2014 is an unusual new year. It is dominated not by looking forwards but by looking back. Our retrospective culture is relishing its biggest opportunity yet. 2014 marks the first year of the centenary anniversaries of the First World War: we are set to have four years of analysis, mourning, re-enactments, school trips and political positioning. In Britain, the Tory education secretary Michal Gove has been quick off the mark, saying that it is time to overturn left-wing criticisms of the War. He accuses leftist historians and artists of misinterpreting it as ‘a series of catastrophic mistakes perpetrated by an out-of-touch elite’. Gove wants us to instead praise ‘patriotic leaders’ who were fighting a ‘just war’. He has also claimed that ‘the past has never had a better future’.
            I hope that amongst all the retrospection, re-evaluation and squabbling, there is time to look at the eve of the war. What is often most interesting about great conflicts is the world that they leave behind. Britain didn’t just lose a generation of men in the First World War, it said goodbye to a whole way of life. Some of the best art about war has depicted societies that are on the verge of eclipse: Cabaret, Oh! What a Lovely War, An Inspector Calls, even the first series of Downton Abbey.
            2014 is the anniversary of another cataclysmic event. It marks 50 years since the first British pop invasion of America. On 1 February 1964, ‘I Want to Hold Your Hand’ by the Beatles reached number one in the Billboard Hot 100. On 9 February, the Beatles made their first appearance on the Ed Sullivan Show, attracting an estimated 73 million viewers. Although by no means as tragic as the First World War, Beatlemania wrought havoc upon a previous way of being. In his appropriately titled book, How the Beatles Destroyed Rock ‘n’ Roll, Elijah Ward outlines the effects of the group’s success. They ‘transformed teenage dance music into a mature art form’; they recast black music ‘as the roots of rock’n’roll rather than as part of its evolving present’; they promoted the recording studio at the expense of live music; they introduced the idea of the self-contained group; they introduced the idea that artists should write their own songs.
            I’m sure that this year will see commemorative analyses of the British invasion. As with the First World War, however, I hope some attention is paid to the world that existed before this cataclysm. I love the pre-Beatles musical era: rock ‘n’ roll, the Brill Building, American Bandstand, Alan Freed. If we look closely at it, though, something curious materializes. The modern pop landscape looks a lot like the world the Beatles were supposed to have destroyed. We have manufactured teen idols and girl groups. Black music of all kinds is dominant. Hit songs are just as likely to be written by teams of songwriters as they are by the recording artists. Cover versions are rife. Live music is apparently generating more money than recordings. Dance crazes are breaking out all over again - last new year I was dancing Gangnam Style, this new year I was doing the Twist.

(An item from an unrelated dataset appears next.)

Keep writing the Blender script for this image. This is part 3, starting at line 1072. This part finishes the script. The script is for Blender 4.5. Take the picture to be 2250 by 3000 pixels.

            And maybe the state of pop music should make us think again about the eve of the First World War. The British Prime Minister at the time was Herbert Asquith. Like the current Prime Minister, David Cameron, he was educated at an independent school and Oxford University. The early Edwardian era in Britain was the last period without the semblance of a welfare state (the Liberal government introduced pensions in 1908, National Insurance in 1911, and Health Insurance in 1911). The future has never had a more appropriate past.